» **PROBLEM STATEMENT**
Copy the data exactly as it appears, and do not include any pictures.

» **SOURCE DATA**
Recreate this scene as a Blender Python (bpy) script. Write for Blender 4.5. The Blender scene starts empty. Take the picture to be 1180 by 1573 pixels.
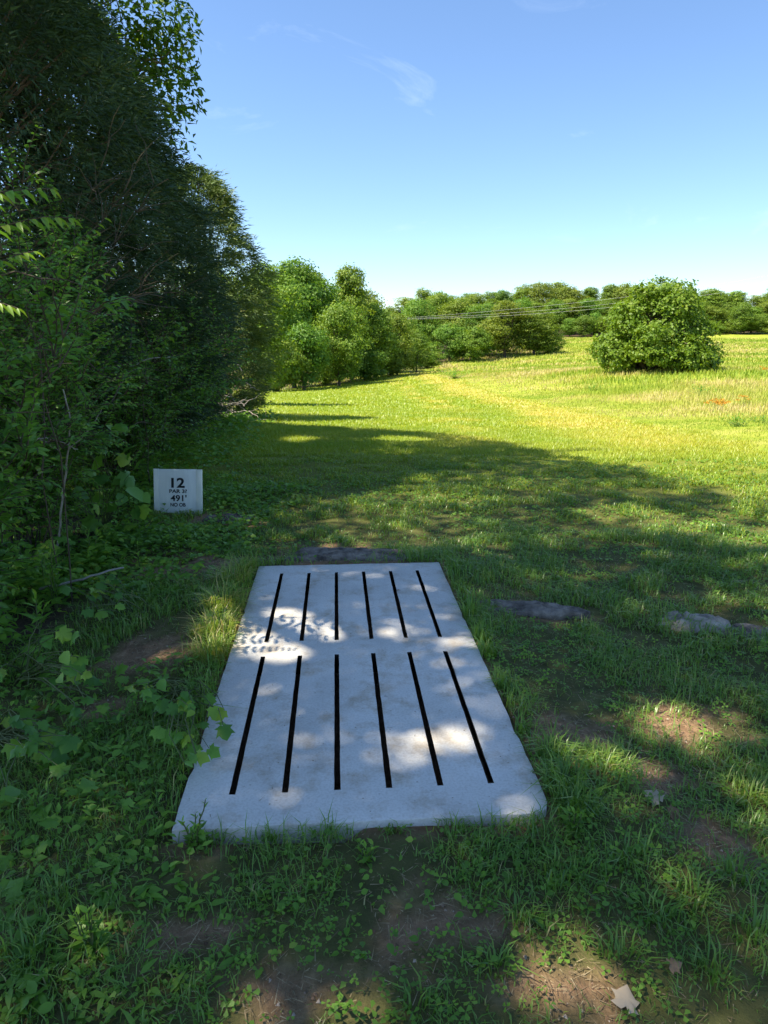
import bpy, math
import numpy as np
from mathutils import Vector, Matrix

# ------------------------------------------------------------------ camera, sky, sun, exposure
S = bpy.context.scene
COL = S.collection
R = math.radians
CAM = np.array([0.0, 0.0, 1.6])
PITCH = R(14.5)
FPX = 1573 * 24.0 / 36.0
cd = bpy.data.cameras.new('camera')
cam = bpy.data.objects.new('camera', cd)
COL.objects.link(cam)
cam.location = CAM
cam.rotation_euler = (R(90) - PITCH, 0, 0)
cd.sensor_fit = 'VERTICAL'
cd.sensor_height = 36.0
cd.sensor_width = 27.0
cd.lens = 24.0
cd.clip_start = 0.05
cd.clip_end = 3000
S.camera = cam

SUN_EL = R(57)
SUN_AZ = np.array([-0.955, -0.28]); SUN_AZ /= np.linalg.norm(SUN_AZ)
TOSUN = np.array([SUN_AZ[0]*math.cos(SUN_EL), SUN_AZ[1]*math.cos(SUN_EL), math.sin(SUN_EL)])

w = bpy.data.worlds.new('World')
S.world = w
w.use_nodes = True
wn, wl = w.node_tree.nodes, w.node_tree.links
wn.clear()
wo = wn.new('ShaderNodeOutputWorld')
bg = wn.new('ShaderNodeBackground')
sky = wn.new('ShaderNodeTexSky')
sky.sky_type = 'NISHITA'
sky.sun_disc = False
sky.sun_elevation = SUN_EL
sky.sun_rotation = math.atan2(SUN_AZ[0], SUN_AZ[1])
sky.altitude = 200
sky.air_density = 1.0
sky.dust_density = 0.3
sky.ozone_density = 6.0
bg.inputs['Strength'].default_value = 0.085
# thin wisps of cirrus spread over the whole sky
tc = wn.new('ShaderNodeTexCoord')
mp = wn.new('ShaderNodeMapping'); mp.inputs['Scale'].default_value = (2.4, 2.4, 6.0)
mp.inputs['Location'].default_value = (1.824, 5.694, 2.487); mp.inputs['Rotation'].default_value = (0, 0, -.45)
n1 = wn.new('ShaderNodeTexNoise'); n1.inputs['Scale'].default_value = 1.5
n1.inputs['Detail'].default_value = 9; n1.inputs['Roughness'].default_value = 0.62
n1.inputs['Distortion'].default_value = 1.1
cr = wn.new('ShaderNodeValToRGB')
cr.color_ramp.elements[0].position = 0.60; cr.color_ramp.elements[0].color = (0, 0, 0, 1)
cr.color_ramp.elements[1].position = 0.86; cr.color_ramp.elements[1].color = (0.42, 0.42, 0.42, 1)
mx = wn.new('ShaderNodeMixRGB'); mx.inputs['Color2'].default_value = (4.6, 5.4, 6.6, 1)
wl.new(tc.outputs['Generated'], mp.inputs['Vector'])
wl.new(mp.outputs['Vector'], n1.inputs['Vector'])
wl.new(n1.outputs['Fac'], cr.inputs['Fac'])
wl.new(cr.outputs['Color'], mx.inputs['Fac'])
wl.new(sky.outputs['Color'], mx.inputs['Color1'])
wl.new(mx.outputs['Color'], bg.inputs['Color'])
wl.new(bg.outputs['Background'], wo.inputs['Surface'])

sd = bpy.data.lights.new('sun', 'SUN')
sd.energy = 4.1
sd.angle = R(0.53)
sd.color = (1.0, 0.90, 0.72)
sun = bpy.data.objects.new('sun', sd)
COL.objects.link(sun)
sun.rotation_euler = Vector(TOSUN).to_track_quat('Z', 'Y').to_euler()

S.view_settings.view_transform = 'Standard'
S.view_settings.look = 'None'
S.view_settings.gamma = 1.0
S.view_settings.use_curve_mapping = False
S.view_settings.exposure = 1.5
S.render.engine = 'CYCLES'
S.cycles.max_bounces = 7
S.cycles.diffuse_bounces = 6
S.cycles.transmission_bounces = 4
S.cycles.transparent_max_bounces = 4
S.cycles.sample_clamp_indirect = 6
S.cycles.use_denoising = True

# ------------------------------------------------------------------ helpers: numbers
def smooth(a, b, x):
    t = np.clip((np.asarray(x, float) - a) / (b - a), 0, 1)
    return t*t*(3 - 2*t)

def _hash(ix, iy, s):
    h = (ix.astype(np.int64)*374761393 + iy.astype(np.int64)*668265263 + s*974711) & 0x7fffffff
    h = ((h ^ (h >> 13)) * 1274126177) & 0x7fffffff
    return ((h ^ (h >> 16)) & 0xffff) / 65535.0

def vnoise(x, y, scale, seed=0, octaves=3):
    x = np.asarray(x, float)*scale; y = np.asarray(y, float)*scale
    out = 0; amp = 1; tot = 0
    for o in range(octaves):
        ix = np.floor(x); iy = np.floor(y)
        fx = x-ix; fy = y-iy
        fx = fx*fx*(3-2*fx); fy = fy*fy*(3-2*fy)
        v = (_hash(ix, iy, seed+o)*(1-fx) + _hash(ix+1, iy, seed+o)*fx)*(1-fy) + \
            (_hash(ix, iy+1, seed+o)*(1-fx) + _hash(ix+1, iy+1, seed+o)*fx)*fy
        out = out + v*amp; tot += amp; amp *= 0.5; x = x*2.03; y = y*2.03
    return out/tot

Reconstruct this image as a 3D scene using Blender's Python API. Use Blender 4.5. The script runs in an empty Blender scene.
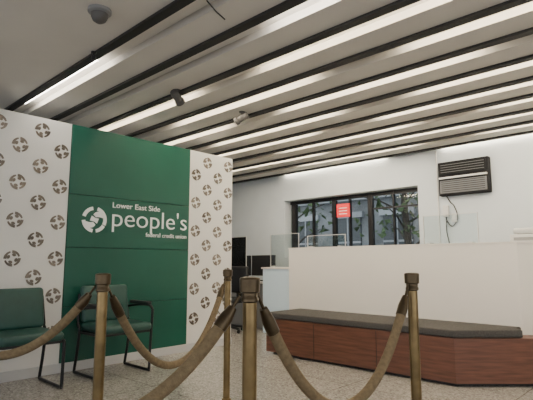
import bpy, bmesh, math, random
from mathutils import Vector, Matrix
random.seed(4)
S=bpy.context.scene
# ---------------- materials ----------------
def mat(name,col,rough=0.6,metal=0.0,var=0.0,vscale=8.0,emit=None,estr=0.0,bump=0.0,bscale=60,trans=0.0,spec=None,stretch=None):
    m=bpy.data.materials.new(name); m.use_nodes=True
    nt=m.node_tree; bs=nt.nodes['Principled BSDF']
    c=(col[0],col[1],col[2],1)
    bs.inputs['Base Color'].default_value=c
    bs.inputs['Roughness'].default_value=rough
    bs.inputs['Metallic'].default_value=metal
    if spec is not None: bs.inputs['Specular IOR Level'].default_value=spec
    if trans: bs.inputs['Transmission Weight'].default_value=trans
    tc=nt.nodes.new('ShaderNodeTexCoord')
    src=tc.outputs['Object']
    if stretch:
        mp=nt.nodes.new('ShaderNodeMapping'); mp.inputs['Scale'].default_value=stretch
        nt.links.new(src,mp.inputs['Vector']); src=mp.outputs['Vector']
    if var>0:
        n=nt.nodes.new('ShaderNodeTexNoise'); n.inputs['Scale'].default_value=vscale; n.inputs['Detail'].default_value=4
        nt.links.new(src,n.inputs['Vector'])
        r=nt.nodes.new('ShaderNodeValToRGB')
        r.color_ramp.elements[0].position=0.3; r.color_ramp.elements[1].position=0.7
        r.color_ramp.elements[0].color=tuple(max(0,x*(1-var)) for x in col)+(1,)
        r.color_ramp.elements[1].color=tuple(min(1,x*(1+var)) for x in col)+(1,)
        nt.links.new(n.outputs['Fac'],r.inputs['Fac']); nt.links.new(r.outputs['Color'],bs.inputs['Base Color'])
    if bump>0:
        n2=nt.nodes.new('ShaderNodeTexNoise'); n2.inputs['Scale'].default_value=bscale
        nt.links.new(src,n2.inputs['Vector'])
        bp=nt.nodes.new('ShaderNodeBump'); bp.inputs['Strength'].default_value=bump; bp.inputs['Distance'].default_value=0.01
        nt.links.new(n2.outputs['Fac'],bp.inputs['Height']); nt.links.new(bp.outputs['Normal'],bs.inputs['Normal'])
    if emit:
        bs.inputs['Emission Color'].default_value=(emit[0],emit[1],emit[2],1); bs.inputs['Emission Strength'].default_value=estr
    return m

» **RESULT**
Recreate this scene as a Blender Python (bpy) script. Write for Blender 4.5. The Blender scene starts empty. Take the picture to be 1180 by 1573 pixels.
import bpy, math
import numpy as np
from mathutils import Vector, Matrix

# ------------------------------------------------------------------ camera, sky, sun, exposure
S = bpy.context.scene
COL = S.collection
R = math.radians
CAM = np.array([0.0, 0.0, 1.6])
PITCH = R(14.5)
FPX = 1573 * 24.0 / 36.0
cd = bpy.data.cameras.new('camera')
cam = bpy.data.objects.new('camera', cd)
COL.objects.link(cam)
cam.location = CAM
cam.rotation_euler = (R(90) - PITCH, 0, 0)
cd.sensor_fit = 'VERTICAL'
cd.sensor_height = 36.0
cd.sensor_width = 27.0
cd.lens = 24.0
cd.clip_start = 0.05
cd.clip_end = 3000
S.camera = cam

SUN_EL = R(57)
SUN_AZ = np.array([-0.955, -0.28]); SUN_AZ /= np.linalg.norm(SUN_AZ)
TOSUN = np.array([SUN_AZ[0]*math.cos(SUN_EL), SUN_AZ[1]*math.cos(SUN_EL), math.sin(SUN_EL)])

w = bpy.data.worlds.new('World')
S.world = w
w.use_nodes = True
wn, wl = w.node_tree.nodes, w.node_tree.links
wn.clear()
wo = wn.new('ShaderNodeOutputWorld')
bg = wn.new('ShaderNodeBackground')
sky = wn.new('ShaderNodeTexSky')
sky.sky_type = 'NISHITA'
sky.sun_disc = False
sky.sun_elevation = SUN_EL
sky.sun_rotation = math.atan2(SUN_AZ[0], SUN_AZ[1])
sky.altitude = 200
sky.air_density = 1.0
sky.dust_density = 0.3
sky.ozone_density = 6.0
bg.inputs['Strength'].default_value = 0.085
# thin wisps of cirrus spread over the whole sky
tc = wn.new('ShaderNodeTexCoord')
mp = wn.new('ShaderNodeMapping'); mp.inputs['Scale'].default_value = (2.4, 2.4, 6.0)
mp.inputs['Location'].default_value = (1.824, 5.694, 2.487); mp.inputs['Rotation'].default_value = (0, 0, -.45)
n1 = wn.new('ShaderNodeTexNoise'); n1.inputs['Scale'].default_value = 1.5
n1.inputs['Detail'].default_value = 9; n1.inputs['Roughness'].default_value = 0.62
n1.inputs['Distortion'].default_value = 1.1
cr = wn.new('ShaderNodeValToRGB')
cr.color_ramp.elements[0].position = 0.60; cr.color_ramp.elements[0].color = (0, 0, 0, 1)
cr.color_ramp.elements[1].position = 0.86; cr.color_ramp.elements[1].color = (0.42, 0.42, 0.42, 1)
mx = wn.new('ShaderNodeMixRGB'); mx.inputs['Color2'].default_value = (4.6, 5.4, 6.6, 1)
wl.new(tc.outputs['Generated'], mp.inputs['Vector'])
wl.new(mp.outputs['Vector'], n1.inputs['Vector'])
wl.new(n1.outputs['Fac'], cr.inputs['Fac'])
wl.new(cr.outputs['Color'], mx.inputs['Fac'])
wl.new(sky.outputs['Color'], mx.inputs['Color1'])
wl.new(mx.outputs['Color'], bg.inputs['Color'])
wl.new(bg.outputs['Background'], wo.inputs['Surface'])

sd = bpy.data.lights.new('sun', 'SUN')
sd.energy = 4.1
sd.angle = R(0.53)
sd.color = (1.0, 0.90, 0.72)
sun = bpy.data.objects.new('sun', sd)
COL.objects.link(sun)
sun.rotation_euler = Vector(TOSUN).to_track_quat('Z', 'Y').to_euler()

S.view_settings.view_transform = 'Standard'
S.view_settings.look = 'None'
S.view_settings.gamma = 1.0
S.view_settings.use_curve_mapping = False
S.view_settings.exposure = 1.5
S.render.engine = 'CYCLES'
S.cycles.max_bounces = 7
S.cycles.diffuse_bounces = 6
S.cycles.transmission_bounces = 4
S.cycles.transparent_max_bounces = 4
S.cycles.sample_clamp_indirect = 6
S.cycles.use_denoising = True

# ------------------------------------------------------------------ helpers: numbers
def smooth(a, b, x):
    t = np.clip((np.asarray(x, float) - a) / (b - a), 0, 1)
    return t*t*(3 - 2*t)

def _hash(ix, iy, s):
    h = (ix.astype(np.int64)*374761393 + iy.astype(np.int64)*668265263 + s*974711) & 0x7fffffff
    h = ((h ^ (h >> 13)) * 1274126177) & 0x7fffffff
    return ((h ^ (h >> 16)) & 0xffff) / 65535.0

def vnoise(x, y, scale, seed=0, octaves=3):
    x = np.asarray(x, float)*scale; y = np.asarray(y, float)*scale
    out = 0; amp = 1; tot = 0
    for o in range(octaves):
        ix = np.floor(x); iy = np.floor(y)
        fx = x-ix; fy = y-iy
        fx = fx*fx*(3-2*fx); fy = fy*fy*(3-2*fy)
        v = (_hash(ix, iy, seed+o)*(1-fx) + _hash(ix+1, iy, seed+o)*fx)*(1-fy) + \
            (_hash(ix, iy+1, seed+o)*(1-fx) + _hash(ix+1, iy+1, seed+o)*fx)*fy
        out = out + v*amp; tot += amp; amp *= 0.5; x = x*2.03; y = y*2.03
    return out/tot

Reconstruct this image as a 3D scene using Blender's Python API. Use Blender 4.5. The script runs in an empty Blender scene.
import bpy, bmesh, math, random
from mathutils import Vector, Matrix
random.seed(4)
S=bpy.context.scene
# ---------------- materials ----------------
def mat(name,col,rough=0.6,metal=0.0,var=0.0,vscale=8.0,emit=None,estr=0.0,bump=0.0,bscale=60,trans=0.0,spec=None,stretch=None):
    m=bpy.data.materials.new(name); m.use_nodes=True
    nt=m.node_tree; bs=nt.nodes['Principled BSDF']
    c=(col[0],col[1],col[2],1)
    bs.inputs['Base Color'].default_value=c
    bs.inputs['Roughness'].default_value=rough
    bs.inputs['Metallic'].default_value=metal
    if spec is not None: bs.inputs['Specular IOR Level'].default_value=spec
    if trans: bs.inputs['Transmission Weight'].default_value=trans
    tc=nt.nodes.new('ShaderNodeTexCoord')
    src=tc.outputs['Object']
    if stretch:
        mp=nt.nodes.new('ShaderNodeMapping'); mp.inputs['Scale'].default_value=stretch
        nt.links.new(src,mp.inputs['Vector']); src=mp.outputs['Vector']
    if var>0:
        n=nt.nodes.new('ShaderNodeTexNoise'); n.inputs['Scale'].default_value=vscale; n.inputs['Detail'].default_value=4
        nt.links.new(src,n.inputs['Vector'])
        r=nt.nodes.new('ShaderNodeValToRGB')
        r.color_ramp.elements[0].position=0.3; r.color_ramp.elements[1].position=0.7
        r.color_ramp.elements[0].color=tuple(max(0,x*(1-var)) for x in col)+(1,)
        r.color_ramp.elements[1].color=tuple(min(1,x*(1+var)) for x in col)+(1,)
        nt.links.new(n.outputs['Fac'],r.inputs['Fac']); nt.links.new(r.outputs['Color'],bs.inputs['Base Color'])
    if bump>0:
        n2=nt.nodes.new('ShaderNodeTexNoise'); n2.inputs['Scale'].default_value=bscale
        nt.links.new(src,n2.inputs['Vector'])
        bp=nt.nodes.new('ShaderNodeBump'); bp.inputs['Strength'].default_value=bump; bp.inputs['Distance'].default_value=0.01
        nt.links.new(n2.outputs['Fac'],bp.inputs['Height']); nt.links.new(bp.outputs['Normal'],bs.inputs['Normal'])
    if emit:
        bs.inputs['Emission Color'].default_value=(emit[0],emit[1],emit[2],1); bs.inputs['Emission Strength'].default_value=estr
    return m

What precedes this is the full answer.